Iran feared that Washington would use Afghanistan to attack Iran, and Tehran
supported the Taliban in order to give itself the ability to strike back in the
event such an attack took place. Growing hostility between the U.S. on one hand
and Russia and China on the other meant that these countries opposed the
presence of U.S. bases in their vicinity.
No
counterinsurgency can succeed where the entire region is hostile to it. This is
particularly true when neighboring countries provide safe haven to the
insurgents. In such cases, great powers fighting counterinsurgencies often
consider invading the neighboring countries to eliminate these safe havens. But
they almost always reject the option—rightly—on the grounds that far from
winning the war, doing so would only vastly expand it. .
The
same logic holds true with regard to the argument made repeatedly over the
years by many U.S. commentators that Washington should have “done something”
about Islamabad’s behavior. What exactly the U.S. should have done, however, is
never explicitly described. Invading Pakistan would have only succeeded in
colossally widening the scope of the war.
As
for U.S. economic pressure on Pakistan, it was also constrained by a dilemma or
ambiguity at the core of U.S. strategy in the region. On one hand, the U.S.
wished to defeat or at least contain the Afghan Taliban, though as time went on
this was chiefly driven by the desire to maintain U.S. “credibility.” On the
other hand, Washington was still concerned with the original purpose of the
invasion of Afghanistan, namely to counter Islamist terrorism.
Any
economic pressure sufficient to change its behavior would also have risked the
collapse of a state that possesses more than five times Afghanistan’s
population, nuclear weapons, and an army of half a million soldiers. That in
turn would have created a terrorist threat that would have dwarfed Afghanistan
and Syria combined. As a result, U.S. economic pressure on Pakistan was limited
to the withholding of U.S. aid, which China soon
replaced on a much larger scale.
Ultimately,
the U.S. needed three things from Pakistan: a crackdown on the Afghan Taliban,
land routes to supply U.S. forces in Afghanistan and cooperation against
international terrorism. Washington never got the first, but it did get the
second and most of the third. Pakistan failed to hunt down Osama bin Laden, but
it did capture and hand over to the U.S. numerous other al-Qaida leaders and
operatives, and cooperated quietly with the CIA and U.K. intelligence to
identify plots by Pakistanis against the American and British homelands.
That
illustrates a fundamental lesson of international affairs that the U.S.
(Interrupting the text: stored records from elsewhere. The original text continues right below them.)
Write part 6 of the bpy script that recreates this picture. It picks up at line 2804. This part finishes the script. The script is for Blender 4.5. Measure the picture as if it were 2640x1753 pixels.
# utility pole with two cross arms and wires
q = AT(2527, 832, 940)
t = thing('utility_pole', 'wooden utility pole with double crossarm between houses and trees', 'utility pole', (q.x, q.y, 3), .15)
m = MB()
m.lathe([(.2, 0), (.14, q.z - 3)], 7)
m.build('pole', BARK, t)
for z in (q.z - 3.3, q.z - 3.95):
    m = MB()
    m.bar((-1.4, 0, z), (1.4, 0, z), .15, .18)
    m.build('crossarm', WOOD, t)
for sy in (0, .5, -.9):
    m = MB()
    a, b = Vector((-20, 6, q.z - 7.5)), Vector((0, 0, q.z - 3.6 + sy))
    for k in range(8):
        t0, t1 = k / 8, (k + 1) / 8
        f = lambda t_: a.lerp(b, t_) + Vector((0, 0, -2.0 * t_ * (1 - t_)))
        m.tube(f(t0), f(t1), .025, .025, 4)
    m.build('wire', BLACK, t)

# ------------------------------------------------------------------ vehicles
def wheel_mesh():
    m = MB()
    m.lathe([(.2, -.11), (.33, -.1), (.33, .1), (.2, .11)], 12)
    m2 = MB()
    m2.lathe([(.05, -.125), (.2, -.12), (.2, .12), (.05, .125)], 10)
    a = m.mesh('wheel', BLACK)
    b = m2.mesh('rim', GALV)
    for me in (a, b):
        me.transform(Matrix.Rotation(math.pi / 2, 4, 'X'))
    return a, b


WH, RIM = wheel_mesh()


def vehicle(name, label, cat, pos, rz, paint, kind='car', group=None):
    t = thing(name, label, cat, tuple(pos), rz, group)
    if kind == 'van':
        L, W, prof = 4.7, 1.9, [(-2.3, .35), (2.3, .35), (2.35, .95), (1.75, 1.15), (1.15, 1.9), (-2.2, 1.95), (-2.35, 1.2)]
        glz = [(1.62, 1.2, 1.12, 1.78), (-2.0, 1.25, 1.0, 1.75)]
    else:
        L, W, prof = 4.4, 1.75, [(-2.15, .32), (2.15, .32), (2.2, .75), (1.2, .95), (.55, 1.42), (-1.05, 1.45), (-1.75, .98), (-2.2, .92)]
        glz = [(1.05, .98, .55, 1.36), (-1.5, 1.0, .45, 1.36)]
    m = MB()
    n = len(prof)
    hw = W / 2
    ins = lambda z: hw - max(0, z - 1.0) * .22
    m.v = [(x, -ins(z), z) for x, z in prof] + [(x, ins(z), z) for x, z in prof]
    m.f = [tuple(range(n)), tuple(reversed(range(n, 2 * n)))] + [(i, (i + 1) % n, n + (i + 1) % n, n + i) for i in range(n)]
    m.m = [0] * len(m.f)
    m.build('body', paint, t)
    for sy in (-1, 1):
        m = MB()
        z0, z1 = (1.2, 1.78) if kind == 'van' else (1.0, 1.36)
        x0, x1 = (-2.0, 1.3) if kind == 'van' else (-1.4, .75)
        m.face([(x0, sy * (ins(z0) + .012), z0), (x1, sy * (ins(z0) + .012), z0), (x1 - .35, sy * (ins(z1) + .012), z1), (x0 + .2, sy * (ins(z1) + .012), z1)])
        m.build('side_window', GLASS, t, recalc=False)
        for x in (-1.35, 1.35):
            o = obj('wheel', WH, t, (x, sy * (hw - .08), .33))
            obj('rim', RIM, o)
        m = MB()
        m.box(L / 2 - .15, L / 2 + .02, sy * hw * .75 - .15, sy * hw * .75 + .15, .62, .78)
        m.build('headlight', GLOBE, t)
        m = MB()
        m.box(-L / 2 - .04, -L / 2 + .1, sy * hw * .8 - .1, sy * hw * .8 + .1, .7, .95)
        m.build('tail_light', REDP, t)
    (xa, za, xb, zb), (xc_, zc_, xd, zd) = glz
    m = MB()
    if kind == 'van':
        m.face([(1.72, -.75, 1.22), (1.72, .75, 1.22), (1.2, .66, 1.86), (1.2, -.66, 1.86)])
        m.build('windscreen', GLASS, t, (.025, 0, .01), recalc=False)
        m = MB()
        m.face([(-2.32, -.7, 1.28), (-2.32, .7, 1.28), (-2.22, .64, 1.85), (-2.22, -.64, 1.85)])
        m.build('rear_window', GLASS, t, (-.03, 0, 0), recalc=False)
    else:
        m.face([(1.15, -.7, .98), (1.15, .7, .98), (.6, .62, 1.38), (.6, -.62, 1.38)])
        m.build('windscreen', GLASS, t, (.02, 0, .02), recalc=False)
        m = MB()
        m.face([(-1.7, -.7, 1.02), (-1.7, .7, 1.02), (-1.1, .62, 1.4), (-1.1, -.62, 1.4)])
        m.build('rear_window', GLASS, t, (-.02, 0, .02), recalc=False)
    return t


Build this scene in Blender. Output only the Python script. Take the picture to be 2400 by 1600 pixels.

establishment would do well to study. The U.S. can rarely get everything it
wants. It will often have to make compromises and settle for an uncomfortable
but tolerable outcome. Living with Saddam Hussein was uncomfortable for
America. Invading Iraq to get rid of him led to disaster. Losing in Afghanistan
has been acutely uncomfortable for America. Destroying Pakistan for the sake of
an illusory Afghan victory would have led to catastrophe on an almost
unimaginable scale.
Finally,
what has happened in Afghanistan demonstrates the truth of the principle that,
in practice, geopolitical and military power is local and relative, not
universal and absolute. The outcome of any contest between two countries will
depend on the power that one of them is willing and able to bring to bear in a
particular place or on a particular issue, relative to the power that another
is willing and able to employ to oppose it.
Those
decisions, in turn, will be determined by the location of the countries
concerned and whether the issue involved is a vital or only a secondary
interest for them. By those standards, just as Russia is a great power in
eastern Ukraine and the U.S. is not, so Pakistan is a great power in eastern
Afghanistan—and the U.S. is not. The U.S. does not have the physical power to
dominate everywhere. Equally important, most Americans do not feel that most
issues around the world are of vital concern to the United States. This
inevitably limits the commitments and sacrifices they are prepared to make in
these cases, especially over the long term.
The
lessons from Afghanistan are a case study of these principles. Future U.S.
strategy should be shaped with them firmly in mind.